Reactions are influenced by many factors:

Knowing someone impacted.

  • Identifying with the victims and survivors.
  • Seeing and hearing terrifying images and discussions.   
  • Here are some ways you can make children and young people feel safe:
  • What to say and how to care
  • The developmental age of the person influences what they understand and how they respond. Some may be unaware; others will be following all the discussions and media coverage, looking for understanding.
  • Give reassurance that the incident is over.
  • Keep to routines, as they are reassuring.
  • Have time to listen and talk. Listen to concerns and worries and discuss strategies for feeling safe, dealing with worry and being able to take action. This helps in repairing safety and calm.

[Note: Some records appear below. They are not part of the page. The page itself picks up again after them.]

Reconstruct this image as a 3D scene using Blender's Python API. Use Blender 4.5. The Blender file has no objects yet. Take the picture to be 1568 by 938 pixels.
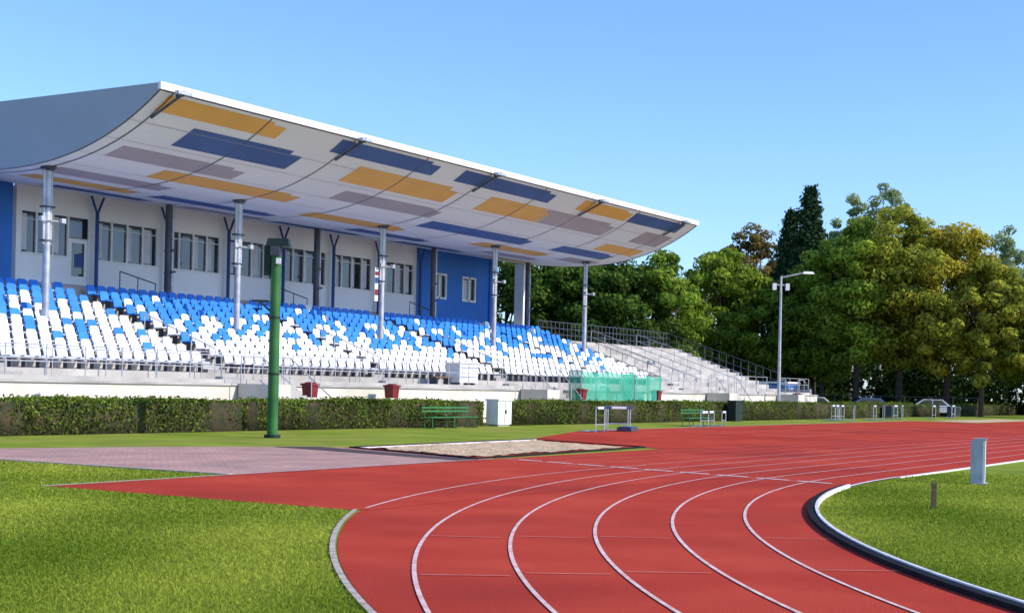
import bpy, math, random
import numpy as np
from mathutils import Matrix, Vector
random.seed(7); rng=np.random.default_rng(7)
sc=bpy.context.scene
# ---------------------------------------------------------------- materials
def mat(name,c1,c2=None,scale=1.0,rough=0.7,bump=0.0,bscale=20.0,metal=0.0,detail=4,spec=0.3,c3=None,scale3=0.1,stretch=None,fac3=0.5,alpha=1.0):
    m=bpy.data.materials.new(name); m.use_nodes=True
    nt=m.node_tree; N=nt.nodes; L=nt.links; b=N['Principled BSDF']
    b.inputs['Roughness'].default_value=rough; b.inputs['Metallic'].default_value=metal
    b.inputs['Specular IOR Level'].default_value=spec; b.inputs['Alpha'].default_value=alpha
    b.inputs['Base Color'].default_value=(*c1,1)
    tc=N.new('ShaderNodeTexCoord'); src=tc.outputs['Object']
    if stretch:
        mp=N.new('ShaderNodeMapping'); mp.inputs['Scale'].default_value=stretch
        L.new(src,mp.inputs['Vector']); src=mp.outputs['Vector']
    out=None
    if c2:
        n=N.new('ShaderNodeTexNoise'); n.inputs['Scale'].default_value=scale; n.inputs['Detail'].default_value=detail
        L.new(src,n.inputs['Vector'])
        r=N.new('ShaderNodeValToRGB'); r.color_ramp.elements[0].position=.35; r.color_ramp.elements[1].position=.65
        r.color_ramp.elements[0].color=(*c1,1); r.color_ramp.elements[1].color=(*c2,1)
        L.new(n.outputs['Fac'],r.inputs['Fac']); out=r.outputs['Color']
        if c3:
            n3=N.new('ShaderNodeTexNoise'); n3.inputs['Scale'].default_value=scale3; n3.inputs['Detail'].default_value=5
            L.new(src,n3.inputs['Vector'])
            r3=N.new('ShaderNodeValToRGB'); r3.color_ramp.elements[0].position=.45; r3.color_ramp.elements[1].position=.7
            r3.color_ramp.elements[0].color=(0,0,0,1); r3.color_ramp.elements[1].color=(fac3,fac3,fac3,1)
            L.new(n3.outputs['Fac'],r3.inputs['Fac'])
            mx=N.new('ShaderNodeMixRGB'); L.new(r3.outputs['Color'],mx.inputs['Fac']); L.new(out,mx.inputs['Color1'])
            mx.inputs['Color2'].default_value=(*c3,1); out=mx.outputs['Color']
        L.new(out,b.inputs['Base Color'])
    if bump:
        n2=N.new('ShaderNodeTexNoise'); n2.inputs['Scale'].default_value=bscale; n2.inputs['Detail'].default_value=6
        L.new(tc.outputs['Object'],n2.inputs['Vector'])
        bp=N.new('ShaderNodeBump'); bp.inputs['Strength'].default_value=bump; bp.inputs['Distance'].default_value=.05
        L.new(n2.outputs['Fac'],bp.inputs['Height']); L.new(bp.outputs['Normal'],b.inputs['Normal'])
    return m
def leafmat(name,dark,light,trans=.3):
    m=bpy.data.materials.new(name); m.use_nodes=True
    nt=m.node_tree; N=nt.nodes; L=nt.links
    for n in list(N): N.remove(n)
    o=N.new('ShaderNodeOutputMaterial'); d=N.new('ShaderNodeBsdfDiffuse'); t=N.new('ShaderNodeBsdfTranslucent')
    mx=N.new('ShaderNodeMixShader'); mx.inputs[0].default_value=trans
    a=N.new('ShaderNodeAttribute'); a.attribute_name='tint'
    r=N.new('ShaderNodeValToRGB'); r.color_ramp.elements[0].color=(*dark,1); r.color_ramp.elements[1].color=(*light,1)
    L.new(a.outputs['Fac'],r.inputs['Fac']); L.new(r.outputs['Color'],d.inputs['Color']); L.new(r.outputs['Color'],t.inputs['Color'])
    L.new(d.outputs[0],mx.inputs[1]); L.new(t.outputs[0],mx.inputs[2]); L.new(mx.outputs[0],o.inputs['Surface'])
    return m
# ---------------------------------------------------------------- mesh builder
class MB:
    def __init__(s): s.v=[]; s.f=[]; s.m=[]; s.mats=[]
    def mi(s,m):
        if m not in s.mats: s.mats.append(m)
        return s.mats.index(m)
    def poly(s,pts,m):
        b=len(s.v); s.v+= [tuple(p) for p in pts]; s.f.append(tuple(range(b,b+len(pts)))); s.m.append(s.mi(m))
    def box(s,x0,x1,y0,y1,z0,z1,m):
        b=len(s.v); k=s.mi(m)
        s.v+=[(x0,y0,z0),(x1,y0,z0),(x1,y1,z0),(x0,y1,z0),(x0,y0,z1),(x1,y0,z1),(x1,y1,z1),(x0,y1,z1)]
        for q in ((0,3,2,1),(4,5,6,7),(0,1,5,4),(1,2,6,5),(2,3,7,6),(3,0,4,7)):
            s.f.append(tuple(b+i for i in q)); s.m.append(k)
    def cyl(s,p0,p1,r0,m,r1=None,n=8):
        r1=r0 if r1 is None else r1
        p0=Vector(p0);p1=Vector(p1); d=(p1-p0).normalized()
        a=d.cross(Vector((0,0,1)) if abs(d.z)<.9 else Vector((1,0,0))).normalized(); c=d.cross(a)
        b=len(s.v); k=s.mi(m)
        for p,r in((p0,r0),(p1,r1)):
            for i in range(n):
                t=2*math.pi*i/n; q=p+a*(math.cos(t)*r)+c*(math.sin(t)*r); s.v.append(tuple(q))
        for i in range(n):
            j=(i+1)%n; s.f.append((b+i,b+j,b+n+j,b+n+i)); s.m.append(k)
        s.f.append(tuple(b+i for i in reversed(range(n)))); s.m.append(k)
        s.f.append(tuple(b+n+i for i in range(n))); s.m.append(k)
    def obox(s,c,ax,hx,hy,z0,z1,m,top=1.0):
        ca,sa=math.cos(ax),math.sin(ax); b=len(s.v); k=s.mi(m)
        for z,t in((z0,1),(z1,top)):
            for sx,sy in((-1,-1),(1,-1),(1,1),(-1,1)):
                X=sx*hx*t;Y=sy*hy*t; s.v.append((c[0]+X*ca-Y*sa,c[1]+X*sa+Y*ca,z))
        for q in ((0,3,2,1),(4,5,6,7),(0,1,5,4),(1,2,6,5),(2,3,7,6),(3,0,4,7)):
            s.f.append(tuple(b+i for i in q)); s.m.append(k)
    def build(s,name,parent=None,smooth=False):
        me=bpy.data.meshes.new(name); me.from_pydata(s.v,[],s.f)
        for m in s.mats: me.materials.append(m)
        me.polygons.foreach_set('material_index',s.m)
        if smooth: me.polygons.foreach_set('use_smooth',[True]*len(s.f))
        me.update(); o=bpy.data.objects.new(name,me); sc.collection.objects.link(o)
        if parent: o.parent=parent
        return o
def empty(name):
    o=bpy.data.objects.new(name,None); sc.collection.objects.link(o); return o
def quads_mesh(name,V,mats,tint,midx=None,nv=4,extra=None,parent=None):
    n=V.shape[0]; me=bpy.data.meshes.new(name)
    vv=V.reshape(-1,3); nf=n; loops=np.arange(n*nv); ls=np.arange(n)*nv; lt=np.full(n,nv)
    mi=np.zeros(n,int) if midx is None else midx; tn=tint
    if extra:
        ev=np.array(extra.v); b=len(vv); vv=np.vstack([vv,ev]); lo=[];st=[];tt=[];off=len(loops)
        for f in extra.f: st.append(off+len(lo)); tt.append(len(f)); lo+= [b+i for i in f]
        loops=np.concatenate([loops,lo]); ls=np.concatenate([ls,st]); lt=np.concatenate([lt,tt]); nf+=len(extra.f)
        mi=np.concatenate([mi,[len(mats)+k for k in extra.m]]); mats=mats+extra.mats
        tn=np.concatenate([tint,np.zeros(len(extra.f))])
    me.vertices.add(len(vv)); me.vertices.foreach_set('co',vv.ravel().astype(np.float32))
    me.loops.add(len(loops)); me.loops.foreach_set('vertex_index',loops.astype(np.int32))
    me.polygons.add(nf); me.polygons.foreach_set('loop_start',ls.astype(np.int32)); me.polygons.foreach_set('loop_total',lt.astype(np.int32))
    for m in mats: me.materials.append(m)
    me.polygons.foreach_set('material_index',mi.astype(np.int32))
    a=me.attributes.new('tint','FLOAT','FACE'); a.data.foreach_set('value',tn.astype(np.float32))
    me.update(calc_edges=True); me.validate()
    o=bpy.data.objects.new(name,me); sc.collection.objects.link(o)
    if parent: o.parent=parent
    return o
def leaf_quads(P,size,rnd,flat=0.0,aspect=.6,out=None):
    n=len(P); a=rnd.normal(size=(n,3)); 
    if out is not None:
        a-=out*(a*out).sum(1)[:,None]*.75
    a/=np.linalg.norm(a,axis=1)[:,None]
    b=rnd.normal(size=(n,3)); b[:,2]*=1-flat
    if out is not None: b-=out*(b*out).sum(1)[:,None]*.75
    b-=a*(a*b).sum(1)[:,None]; b/=np.linalg.norm(b,axis=1)[:,None]
    s=size*rnd.uniform(.6,1.3,n)
    a=a*s[:,None]; b=b*(s*aspect)[:,None]
    return np.stack([P-a,P-b*.9+a*.1,P+a,P+b*.9+a*.1],1)
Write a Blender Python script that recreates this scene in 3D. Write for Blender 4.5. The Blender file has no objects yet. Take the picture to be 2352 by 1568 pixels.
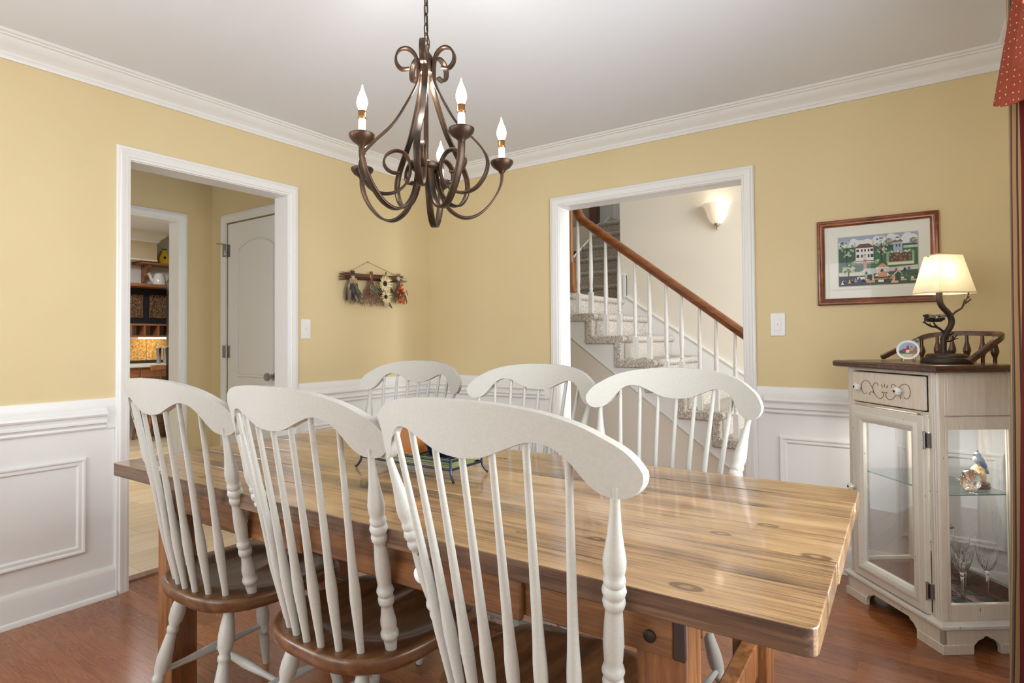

  • Give a calm response to their concerns.
  • Keep your explanations appropriate for their age and development. Start at their starting point: ask what the child/young person understands about what has happened and what their key worry is. Each child will have a different understanding and will find different parts of what has happened frightening or worrying. Very young children need simple, factual information balanced with assurances of safety. Older children will be appraising their own, and loved ones, safety. They may need help with separating reality from fantasy, and to dispel rumours.
  • Reduce exposure to media coverage and conversations that are distressing and not age-appropriate.
  • Monitor their emotional state. Changes in behaviour, appetite and sleep can be an indicator of anxiety or worry. Young children often express worry through bodily aches and pains.